--- START Available data ---

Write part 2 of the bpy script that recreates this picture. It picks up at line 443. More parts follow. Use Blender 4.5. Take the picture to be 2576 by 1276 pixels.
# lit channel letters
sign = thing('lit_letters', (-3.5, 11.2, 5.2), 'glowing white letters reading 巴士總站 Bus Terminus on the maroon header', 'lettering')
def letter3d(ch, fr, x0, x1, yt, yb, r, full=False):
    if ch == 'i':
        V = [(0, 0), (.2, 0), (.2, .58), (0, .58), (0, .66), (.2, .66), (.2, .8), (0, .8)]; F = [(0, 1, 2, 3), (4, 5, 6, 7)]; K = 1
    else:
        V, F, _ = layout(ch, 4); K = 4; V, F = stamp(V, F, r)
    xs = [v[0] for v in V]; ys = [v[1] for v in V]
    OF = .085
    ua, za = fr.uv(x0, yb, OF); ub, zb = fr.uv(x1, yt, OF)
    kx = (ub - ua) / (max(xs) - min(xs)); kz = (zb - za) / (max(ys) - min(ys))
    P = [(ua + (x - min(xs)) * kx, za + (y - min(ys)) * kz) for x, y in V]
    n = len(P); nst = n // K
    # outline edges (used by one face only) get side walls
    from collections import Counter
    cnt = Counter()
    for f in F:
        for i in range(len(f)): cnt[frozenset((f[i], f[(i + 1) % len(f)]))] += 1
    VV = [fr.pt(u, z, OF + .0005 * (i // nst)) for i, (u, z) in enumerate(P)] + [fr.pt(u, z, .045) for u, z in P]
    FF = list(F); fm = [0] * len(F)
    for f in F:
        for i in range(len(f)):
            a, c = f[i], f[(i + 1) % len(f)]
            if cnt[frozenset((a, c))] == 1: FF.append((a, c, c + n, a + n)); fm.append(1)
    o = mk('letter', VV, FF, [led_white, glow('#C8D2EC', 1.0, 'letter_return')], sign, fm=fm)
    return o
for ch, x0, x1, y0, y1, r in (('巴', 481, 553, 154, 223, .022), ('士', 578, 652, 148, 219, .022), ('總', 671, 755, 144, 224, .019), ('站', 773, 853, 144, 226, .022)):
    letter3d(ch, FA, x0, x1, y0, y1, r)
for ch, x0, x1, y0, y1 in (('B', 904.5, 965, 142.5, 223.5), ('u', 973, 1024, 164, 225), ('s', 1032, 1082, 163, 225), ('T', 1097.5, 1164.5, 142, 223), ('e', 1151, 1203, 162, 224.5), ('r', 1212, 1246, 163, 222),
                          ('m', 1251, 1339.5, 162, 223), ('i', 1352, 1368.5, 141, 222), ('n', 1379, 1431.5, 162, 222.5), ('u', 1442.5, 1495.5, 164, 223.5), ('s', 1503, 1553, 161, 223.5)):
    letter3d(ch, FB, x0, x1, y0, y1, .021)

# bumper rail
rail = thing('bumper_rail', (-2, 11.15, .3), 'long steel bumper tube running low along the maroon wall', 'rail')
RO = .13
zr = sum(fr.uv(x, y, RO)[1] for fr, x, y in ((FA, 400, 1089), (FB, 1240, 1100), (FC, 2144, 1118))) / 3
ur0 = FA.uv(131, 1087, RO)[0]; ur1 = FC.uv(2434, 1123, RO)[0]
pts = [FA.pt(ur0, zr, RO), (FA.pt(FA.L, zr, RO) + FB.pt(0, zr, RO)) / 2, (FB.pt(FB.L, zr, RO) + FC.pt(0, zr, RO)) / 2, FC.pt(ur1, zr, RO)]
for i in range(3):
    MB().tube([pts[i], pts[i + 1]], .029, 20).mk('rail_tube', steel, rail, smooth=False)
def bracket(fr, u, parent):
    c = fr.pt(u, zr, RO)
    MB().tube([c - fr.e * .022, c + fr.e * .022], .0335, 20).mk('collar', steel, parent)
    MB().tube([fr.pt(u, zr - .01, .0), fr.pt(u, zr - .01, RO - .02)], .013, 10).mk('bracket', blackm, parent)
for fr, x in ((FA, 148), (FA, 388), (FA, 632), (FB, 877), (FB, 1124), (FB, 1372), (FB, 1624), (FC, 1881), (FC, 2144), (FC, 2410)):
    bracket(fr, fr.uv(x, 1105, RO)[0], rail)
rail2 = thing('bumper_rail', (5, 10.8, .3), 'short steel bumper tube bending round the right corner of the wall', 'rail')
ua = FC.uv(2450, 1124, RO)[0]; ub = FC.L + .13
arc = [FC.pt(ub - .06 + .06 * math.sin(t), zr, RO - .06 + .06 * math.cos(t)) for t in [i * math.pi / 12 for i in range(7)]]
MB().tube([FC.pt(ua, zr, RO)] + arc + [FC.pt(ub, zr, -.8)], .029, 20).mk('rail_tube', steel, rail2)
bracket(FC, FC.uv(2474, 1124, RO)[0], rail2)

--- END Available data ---

=== The task ===
Reproduce the data in its entirety, matching each character.

=== Exercise response ===
Write part 2 of the bpy script that recreates this picture. It picks up at line 443. More parts follow. Use Blender 4.5. Take the picture to be 2576 by 1276 pixels.
# lit channel letters
sign = thing('lit_letters', (-3.5, 11.2, 5.2), 'glowing white letters reading 巴士總站 Bus Terminus on the maroon header', 'lettering')
def letter3d(ch, fr, x0, x1, yt, yb, r, full=False):
    if ch == 'i':
        V = [(0, 0), (.2, 0), (.2, .58), (0, .58), (0, .66), (.2, .66), (.2, .8), (0, .8)]; F = [(0, 1, 2, 3), (4, 5, 6, 7)]; K = 1
    else:
        V, F, _ = layout(ch, 4); K = 4; V, F = stamp(V, F, r)
    xs = [v[0] for v in V]; ys = [v[1] for v in V]
    OF = .085
    ua, za = fr.uv(x0, yb, OF); ub, zb = fr.uv(x1, yt, OF)
    kx = (ub - ua) / (max(xs) - min(xs)); kz = (zb - za) / (max(ys) - min(ys))
    P = [(ua + (x - min(xs)) * kx, za + (y - min(ys)) * kz) for x, y in V]
    n = len(P); nst = n // K
    # outline edges (used by one face only) get side walls
    from collections import Counter
    cnt = Counter()
    for f in F:
        for i in range(len(f)): cnt[frozenset((f[i], f[(i + 1) % len(f)]))] += 1
    VV = [fr.pt(u, z, OF + .0005 * (i // nst)) for i, (u, z) in enumerate(P)] + [fr.pt(u, z, .045) for u, z in P]
    FF = list(F); fm = [0] * len(F)
    for f in F:
        for i in range(len(f)):
            a, c = f[i], f[(i + 1) % len(f)]
            if cnt[frozenset((a, c))] == 1: FF.append((a, c, c + n, a + n)); fm.append(1)
    o = mk('letter', VV, FF, [led_white, glow('#C8D2EC', 1.0, 'letter_return')], sign, fm=fm)
    return o
for ch, x0, x1, y0, y1, r in (('巴', 481, 553, 154, 223, .022), ('士', 578, 652, 148, 219, .022), ('總', 671, 755, 144, 224, .019), ('站', 773, 853, 144, 226, .022)):
    letter3d(ch, FA, x0, x1, y0, y1, r)
for ch, x0, x1, y0, y1 in (('B', 904.5, 965, 142.5, 223.5), ('u', 973, 1024, 164, 225), ('s', 1032, 1082, 163, 225), ('T', 1097.5, 1164.5, 142, 223), ('e', 1151, 1203, 162, 224.5), ('r', 1212, 1246, 163, 222),
                          ('m', 1251, 1339.5, 162, 223), ('i', 1352, 1368.5, 141, 222), ('n', 1379, 1431.5, 162, 222.5), ('u', 1442.5, 1495.5, 164, 223.5), ('s', 1503, 1553, 161, 223.5)):
    letter3d(ch, FB, x0, x1, y0, y1, .021)

# bumper rail
rail = thing('bumper_rail', (-2, 11.15, .3), 'long steel bumper tube running low along the maroon wall', 'rail')
RO = .13
zr = sum(fr.uv(x, y, RO)[1] for fr, x, y in ((FA, 400, 1089), (FB, 1240, 1100), (FC, 2144, 1118))) / 3
ur0 = FA.uv(131, 1087, RO)[0]; ur1 = FC.uv(2434, 1123, RO)[0]
pts = [FA.pt(ur0, zr, RO), (FA.pt(FA.L, zr, RO) + FB.pt(0, zr, RO)) / 2, (FB.pt(FB.L, zr, RO) + FC.pt(0, zr, RO)) / 2, FC.pt(ur1, zr, RO)]
for i in range(3):
    MB().tube([pts[i], pts[i + 1]], .029, 20).mk('rail_tube', steel, rail, smooth=False)
def bracket(fr, u, parent):
    c = fr.pt(u, zr, RO)
    MB().tube([c - fr.e * .022, c + fr.e * .022], .0335, 20).mk('collar', steel, parent)
    MB().tube([fr.pt(u, zr - .01, .0), fr.pt(u, zr - .01, RO - .02)], .013, 10).mk('bracket', blackm, parent)
for fr, x in ((FA, 148), (FA, 388), (FA, 632), (FB, 877), (FB, 1124), (FB, 1372), (FB, 1624), (FC, 1881), (FC, 2144), (FC, 2410)):
    bracket(fr, fr.uv(x, 1105, RO)[0], rail)
rail2 = thing('bumper_rail', (5, 10.8, .3), 'short steel bumper tube bending round the right corner of the wall', 'rail')
ua = FC.uv(2450, 1124, RO)[0]; ub = FC.L + .13
arc = [FC.pt(ub - .06 + .06 * math.sin(t), zr, RO - .06 + .06 * math.cos(t)) for t in [i * math.pi / 12 for i in range(7)]]
MB().tube([FC.pt(ua, zr, RO)] + arc + [FC.pt(ub, zr, -.8)], .029, 20).mk('rail_tube', steel, rail2)
bracket(FC, FC.uv(2474, 1124, RO)[0], rail2)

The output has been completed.